Purdue's computer science students are doing well, during school and after graduation. Ninety-five percent of first-year students stay in the major, though many American universities grapple with retention in STEM majors. They also receive the highest undergraduate starting salary at Purdue and a post-graduation job placement rate of nearly 100 percent.

Despite these achievements, diversity in the field is lacking. Women earn 57 percent of all undergraduate degrees in the United States, but only 18 percent of computer and information sciences degrees, according to the National Center for Women and Information Technology. 

As a result, educators across the U.S. have recognized the need to attract more women to the field and have been making a concerted effort to do so.

Twenty-one percent of first-year computer science majors at Purdue are now women, compared to 13 percent in 2015. Female faculty members have also doubled since 2012. Adrian Thomas, diversity specialist for the Department of Computer Science at Purdue, says targeted marketing to women is responsible for this increase.

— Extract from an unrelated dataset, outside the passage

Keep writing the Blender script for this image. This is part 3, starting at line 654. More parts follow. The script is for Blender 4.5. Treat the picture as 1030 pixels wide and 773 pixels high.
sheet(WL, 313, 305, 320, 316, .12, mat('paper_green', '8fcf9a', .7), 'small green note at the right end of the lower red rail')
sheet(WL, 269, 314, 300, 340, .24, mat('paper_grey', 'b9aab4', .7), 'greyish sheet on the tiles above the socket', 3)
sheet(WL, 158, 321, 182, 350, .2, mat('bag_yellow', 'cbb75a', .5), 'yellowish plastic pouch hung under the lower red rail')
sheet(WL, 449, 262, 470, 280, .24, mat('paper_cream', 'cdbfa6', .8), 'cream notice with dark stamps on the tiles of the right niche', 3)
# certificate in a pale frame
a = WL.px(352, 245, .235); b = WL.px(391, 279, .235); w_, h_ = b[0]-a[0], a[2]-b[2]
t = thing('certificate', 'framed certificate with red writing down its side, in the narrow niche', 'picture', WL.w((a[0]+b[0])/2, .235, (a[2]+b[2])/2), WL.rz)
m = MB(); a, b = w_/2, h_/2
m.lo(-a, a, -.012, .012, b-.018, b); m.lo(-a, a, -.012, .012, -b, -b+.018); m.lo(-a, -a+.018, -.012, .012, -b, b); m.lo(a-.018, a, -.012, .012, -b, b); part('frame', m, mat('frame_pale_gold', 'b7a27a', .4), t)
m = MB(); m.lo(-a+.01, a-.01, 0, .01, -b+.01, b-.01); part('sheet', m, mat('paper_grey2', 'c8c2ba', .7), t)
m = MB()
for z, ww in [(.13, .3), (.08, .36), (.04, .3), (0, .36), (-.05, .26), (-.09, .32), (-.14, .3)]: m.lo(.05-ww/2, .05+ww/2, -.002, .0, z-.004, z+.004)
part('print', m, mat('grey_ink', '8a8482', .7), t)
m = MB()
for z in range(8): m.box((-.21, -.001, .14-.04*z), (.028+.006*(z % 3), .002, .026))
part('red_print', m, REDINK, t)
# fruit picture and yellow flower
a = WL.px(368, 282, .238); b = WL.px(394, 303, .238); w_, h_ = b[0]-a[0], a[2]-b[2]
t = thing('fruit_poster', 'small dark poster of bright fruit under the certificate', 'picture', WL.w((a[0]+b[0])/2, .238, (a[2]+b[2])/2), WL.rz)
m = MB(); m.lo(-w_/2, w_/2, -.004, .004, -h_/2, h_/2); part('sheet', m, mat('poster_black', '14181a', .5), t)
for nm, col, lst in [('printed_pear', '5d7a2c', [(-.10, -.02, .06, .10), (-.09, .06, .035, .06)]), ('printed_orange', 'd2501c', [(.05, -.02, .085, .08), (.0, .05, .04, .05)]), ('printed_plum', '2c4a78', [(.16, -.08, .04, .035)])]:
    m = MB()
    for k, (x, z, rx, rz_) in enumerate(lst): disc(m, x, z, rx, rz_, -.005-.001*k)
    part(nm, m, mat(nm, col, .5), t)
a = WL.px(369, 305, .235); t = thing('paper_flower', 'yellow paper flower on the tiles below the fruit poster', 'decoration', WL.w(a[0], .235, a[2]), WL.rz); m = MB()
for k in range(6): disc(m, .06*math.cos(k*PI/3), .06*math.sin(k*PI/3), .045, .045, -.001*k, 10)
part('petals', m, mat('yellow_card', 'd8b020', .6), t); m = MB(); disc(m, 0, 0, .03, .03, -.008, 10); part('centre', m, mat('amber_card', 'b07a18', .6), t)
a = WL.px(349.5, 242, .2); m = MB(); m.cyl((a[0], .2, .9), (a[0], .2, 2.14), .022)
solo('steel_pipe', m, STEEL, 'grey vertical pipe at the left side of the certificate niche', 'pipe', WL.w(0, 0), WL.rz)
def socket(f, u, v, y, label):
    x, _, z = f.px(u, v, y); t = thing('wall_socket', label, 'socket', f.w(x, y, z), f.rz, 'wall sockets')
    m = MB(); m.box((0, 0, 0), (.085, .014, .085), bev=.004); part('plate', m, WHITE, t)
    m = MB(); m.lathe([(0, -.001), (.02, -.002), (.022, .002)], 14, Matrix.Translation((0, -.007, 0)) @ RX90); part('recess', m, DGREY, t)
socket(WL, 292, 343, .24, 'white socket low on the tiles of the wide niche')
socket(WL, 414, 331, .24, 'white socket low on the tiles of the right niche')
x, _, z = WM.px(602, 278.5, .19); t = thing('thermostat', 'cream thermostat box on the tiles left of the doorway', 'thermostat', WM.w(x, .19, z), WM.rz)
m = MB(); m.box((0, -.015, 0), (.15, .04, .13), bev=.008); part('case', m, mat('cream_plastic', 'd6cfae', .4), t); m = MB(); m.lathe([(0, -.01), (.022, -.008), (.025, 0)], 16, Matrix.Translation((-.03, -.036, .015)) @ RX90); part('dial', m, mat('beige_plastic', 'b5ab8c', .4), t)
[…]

"We really got the word out about what Purdue does and how important it is to have women here," Thomas says.

The department also split CS 180, a first-year course that all computer science students are required to take. The course was divided into sections for more and less experienced students, and the majority of women in the 2016 class enrolled in the less experienced section.  

"The effort is really making a difference because they're starting the course with fewer assumptions. We're meeting them where they are and getting them where they need to go," Thomas says. "Both sections end up at the same place, but they start out differently."

Although these efforts have been successful in attracting female students to the department, ethnic minority students are still underrepresented. This problem has only been recognized very recently at the national level, Thomas says, but she expects that programs like Black Girls CODE and Code2040 will help solve it.